↓↓↓

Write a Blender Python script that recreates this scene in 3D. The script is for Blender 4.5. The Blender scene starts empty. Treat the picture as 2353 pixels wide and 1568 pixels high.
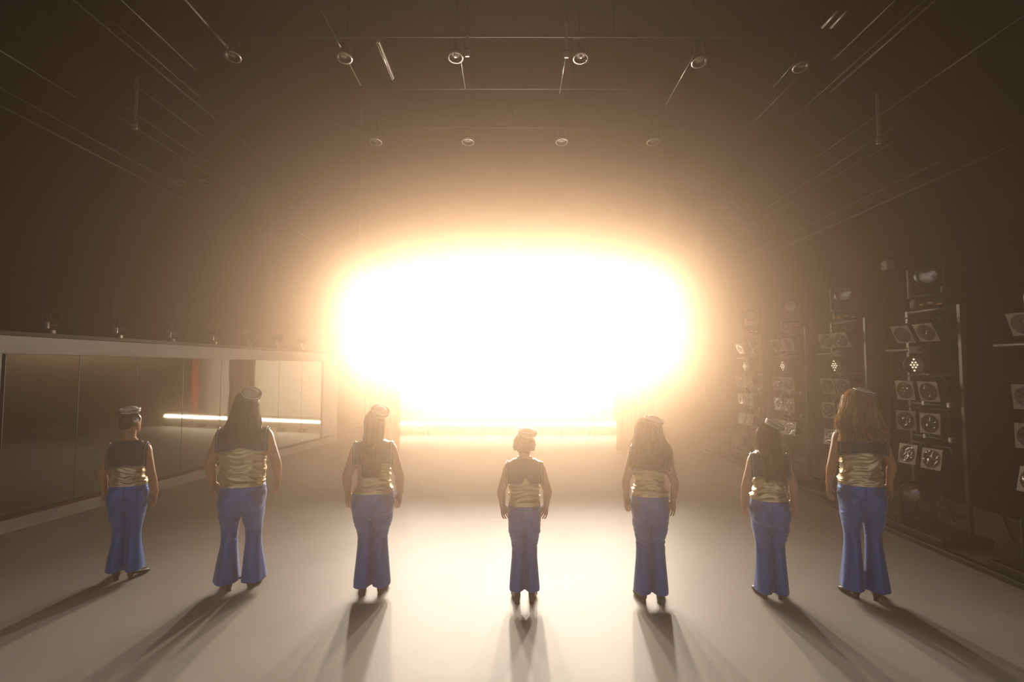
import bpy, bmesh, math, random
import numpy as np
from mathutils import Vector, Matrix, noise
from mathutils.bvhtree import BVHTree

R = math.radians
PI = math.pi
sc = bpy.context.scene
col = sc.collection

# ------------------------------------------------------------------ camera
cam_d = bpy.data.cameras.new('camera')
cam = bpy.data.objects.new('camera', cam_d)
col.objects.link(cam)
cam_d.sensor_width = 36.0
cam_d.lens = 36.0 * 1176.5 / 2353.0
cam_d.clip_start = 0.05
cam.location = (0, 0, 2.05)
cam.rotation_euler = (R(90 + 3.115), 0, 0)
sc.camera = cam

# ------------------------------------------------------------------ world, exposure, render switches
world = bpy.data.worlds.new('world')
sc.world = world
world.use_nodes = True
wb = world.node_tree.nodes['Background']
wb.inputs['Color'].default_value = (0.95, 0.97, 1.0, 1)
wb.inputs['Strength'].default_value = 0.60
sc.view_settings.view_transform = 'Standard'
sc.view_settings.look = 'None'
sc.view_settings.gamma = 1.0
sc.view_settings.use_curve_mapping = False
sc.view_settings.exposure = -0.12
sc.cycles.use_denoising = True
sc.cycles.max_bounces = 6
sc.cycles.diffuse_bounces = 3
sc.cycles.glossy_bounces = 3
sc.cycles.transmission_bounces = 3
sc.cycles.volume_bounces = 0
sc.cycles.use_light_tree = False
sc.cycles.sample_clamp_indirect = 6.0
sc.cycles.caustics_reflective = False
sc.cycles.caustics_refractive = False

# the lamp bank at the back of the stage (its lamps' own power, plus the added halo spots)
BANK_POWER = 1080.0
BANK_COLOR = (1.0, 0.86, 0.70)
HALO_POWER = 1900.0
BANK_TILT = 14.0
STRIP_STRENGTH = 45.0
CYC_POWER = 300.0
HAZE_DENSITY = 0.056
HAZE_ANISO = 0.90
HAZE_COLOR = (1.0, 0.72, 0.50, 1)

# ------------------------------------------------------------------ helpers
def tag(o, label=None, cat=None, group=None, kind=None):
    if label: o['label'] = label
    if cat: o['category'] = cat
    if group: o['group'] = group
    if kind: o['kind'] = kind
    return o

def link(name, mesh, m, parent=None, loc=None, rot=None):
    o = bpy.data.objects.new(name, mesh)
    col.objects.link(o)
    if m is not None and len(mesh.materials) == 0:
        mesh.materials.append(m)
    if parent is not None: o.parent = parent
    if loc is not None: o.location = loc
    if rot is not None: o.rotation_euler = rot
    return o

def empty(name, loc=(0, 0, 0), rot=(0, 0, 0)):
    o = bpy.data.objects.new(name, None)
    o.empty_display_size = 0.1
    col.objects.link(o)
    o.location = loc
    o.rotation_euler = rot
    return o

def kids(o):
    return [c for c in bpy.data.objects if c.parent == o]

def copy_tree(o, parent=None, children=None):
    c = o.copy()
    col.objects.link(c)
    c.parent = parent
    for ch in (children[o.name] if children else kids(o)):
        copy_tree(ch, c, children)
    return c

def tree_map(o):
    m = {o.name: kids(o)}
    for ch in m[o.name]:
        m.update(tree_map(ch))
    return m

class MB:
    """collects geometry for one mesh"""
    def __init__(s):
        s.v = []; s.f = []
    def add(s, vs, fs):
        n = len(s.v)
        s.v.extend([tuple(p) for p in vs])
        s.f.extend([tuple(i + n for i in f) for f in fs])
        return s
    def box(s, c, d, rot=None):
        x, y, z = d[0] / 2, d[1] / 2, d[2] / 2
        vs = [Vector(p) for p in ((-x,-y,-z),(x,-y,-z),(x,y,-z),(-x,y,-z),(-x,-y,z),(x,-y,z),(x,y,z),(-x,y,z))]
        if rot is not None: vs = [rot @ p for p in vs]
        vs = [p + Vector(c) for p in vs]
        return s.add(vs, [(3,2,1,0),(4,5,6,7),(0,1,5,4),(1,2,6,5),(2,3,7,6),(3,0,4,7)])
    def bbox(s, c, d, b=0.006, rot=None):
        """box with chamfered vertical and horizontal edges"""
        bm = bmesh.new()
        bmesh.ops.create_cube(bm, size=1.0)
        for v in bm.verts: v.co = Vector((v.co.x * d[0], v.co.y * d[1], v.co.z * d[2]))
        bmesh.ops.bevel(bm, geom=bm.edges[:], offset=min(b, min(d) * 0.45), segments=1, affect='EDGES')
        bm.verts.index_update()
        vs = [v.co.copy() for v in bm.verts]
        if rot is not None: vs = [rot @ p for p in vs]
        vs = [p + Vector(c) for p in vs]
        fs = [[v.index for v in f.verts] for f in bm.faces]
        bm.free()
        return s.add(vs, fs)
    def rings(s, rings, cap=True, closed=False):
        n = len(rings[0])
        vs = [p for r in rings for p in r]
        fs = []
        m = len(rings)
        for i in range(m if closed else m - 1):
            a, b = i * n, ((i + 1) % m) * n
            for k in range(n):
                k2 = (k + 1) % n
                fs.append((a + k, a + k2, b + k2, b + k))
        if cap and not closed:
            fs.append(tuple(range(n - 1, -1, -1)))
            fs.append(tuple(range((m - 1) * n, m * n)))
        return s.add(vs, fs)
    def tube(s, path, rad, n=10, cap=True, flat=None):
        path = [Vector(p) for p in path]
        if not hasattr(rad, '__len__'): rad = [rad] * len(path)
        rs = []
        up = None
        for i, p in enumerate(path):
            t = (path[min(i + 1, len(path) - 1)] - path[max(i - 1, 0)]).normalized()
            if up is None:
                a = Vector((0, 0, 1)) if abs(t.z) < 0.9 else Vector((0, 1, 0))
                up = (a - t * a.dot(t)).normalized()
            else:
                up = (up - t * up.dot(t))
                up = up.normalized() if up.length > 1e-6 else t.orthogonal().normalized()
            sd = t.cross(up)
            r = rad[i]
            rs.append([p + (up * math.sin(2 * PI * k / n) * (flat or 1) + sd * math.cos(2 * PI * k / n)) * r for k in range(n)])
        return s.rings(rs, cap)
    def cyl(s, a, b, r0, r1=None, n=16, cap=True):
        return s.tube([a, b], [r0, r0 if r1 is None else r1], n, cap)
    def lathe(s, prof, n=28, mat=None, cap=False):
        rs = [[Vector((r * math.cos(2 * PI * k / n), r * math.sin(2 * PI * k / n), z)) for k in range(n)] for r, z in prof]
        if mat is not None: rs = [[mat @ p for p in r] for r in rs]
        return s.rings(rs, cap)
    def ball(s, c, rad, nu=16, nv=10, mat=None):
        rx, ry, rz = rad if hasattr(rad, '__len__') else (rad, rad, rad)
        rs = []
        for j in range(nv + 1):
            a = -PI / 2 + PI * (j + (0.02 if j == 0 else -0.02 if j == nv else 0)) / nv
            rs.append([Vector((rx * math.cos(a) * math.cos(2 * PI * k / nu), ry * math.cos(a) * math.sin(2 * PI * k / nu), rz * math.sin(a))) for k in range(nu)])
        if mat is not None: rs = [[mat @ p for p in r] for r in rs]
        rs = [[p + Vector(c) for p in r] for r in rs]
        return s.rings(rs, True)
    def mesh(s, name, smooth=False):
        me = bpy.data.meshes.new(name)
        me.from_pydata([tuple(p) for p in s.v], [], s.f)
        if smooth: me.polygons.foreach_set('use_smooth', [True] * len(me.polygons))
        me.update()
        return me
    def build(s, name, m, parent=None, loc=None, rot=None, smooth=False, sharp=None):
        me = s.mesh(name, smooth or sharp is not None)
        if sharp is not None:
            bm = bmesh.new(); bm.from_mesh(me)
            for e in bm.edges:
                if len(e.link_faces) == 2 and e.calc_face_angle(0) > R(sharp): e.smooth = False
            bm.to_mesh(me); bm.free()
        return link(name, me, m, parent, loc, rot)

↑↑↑
↓↓↓

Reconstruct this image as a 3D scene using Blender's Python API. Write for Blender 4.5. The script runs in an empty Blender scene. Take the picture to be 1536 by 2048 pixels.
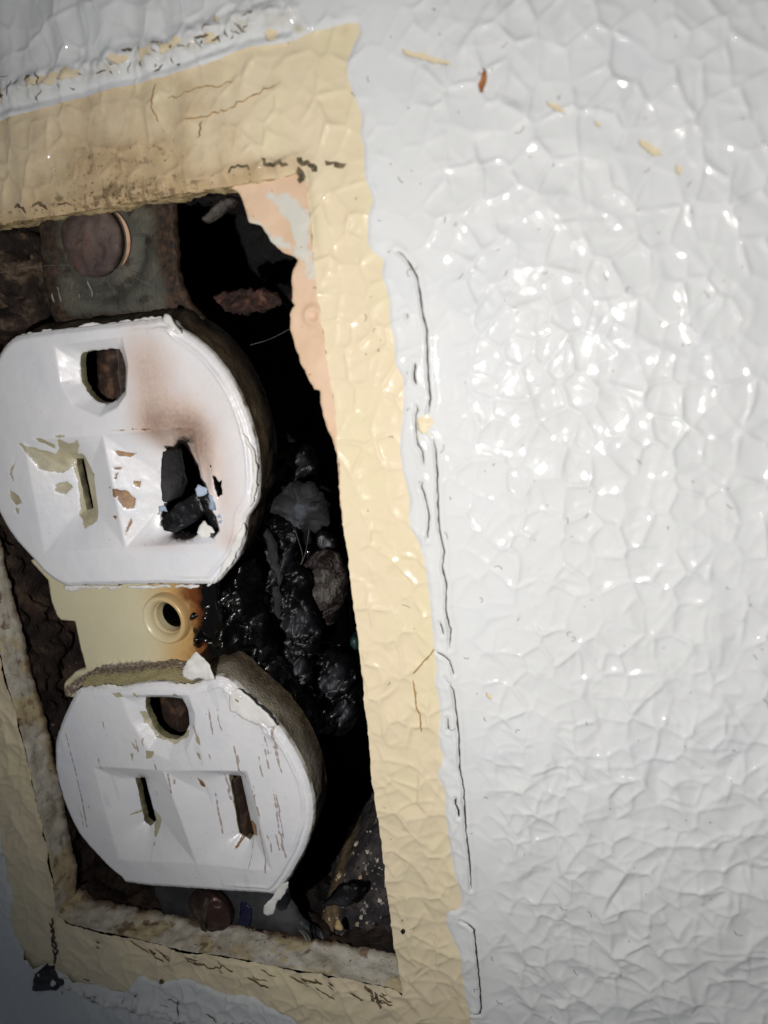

↑↑↑

- The problem -
Go through the material and copy out every line with "this" in it.

- Worked answer -
Write a Blender Python script that recreates this scene in 3D. The script is for Blender 4.5. The Blender scene starts empty. Treat the picture as 2353 pixels wide and 1568 pixels high.
Reconstruct this image as a 3D scene using Blender's Python API. Write for Blender 4.5. The script runs in an empty Blender scene. Take the picture to be 1536 by 2048 pixels.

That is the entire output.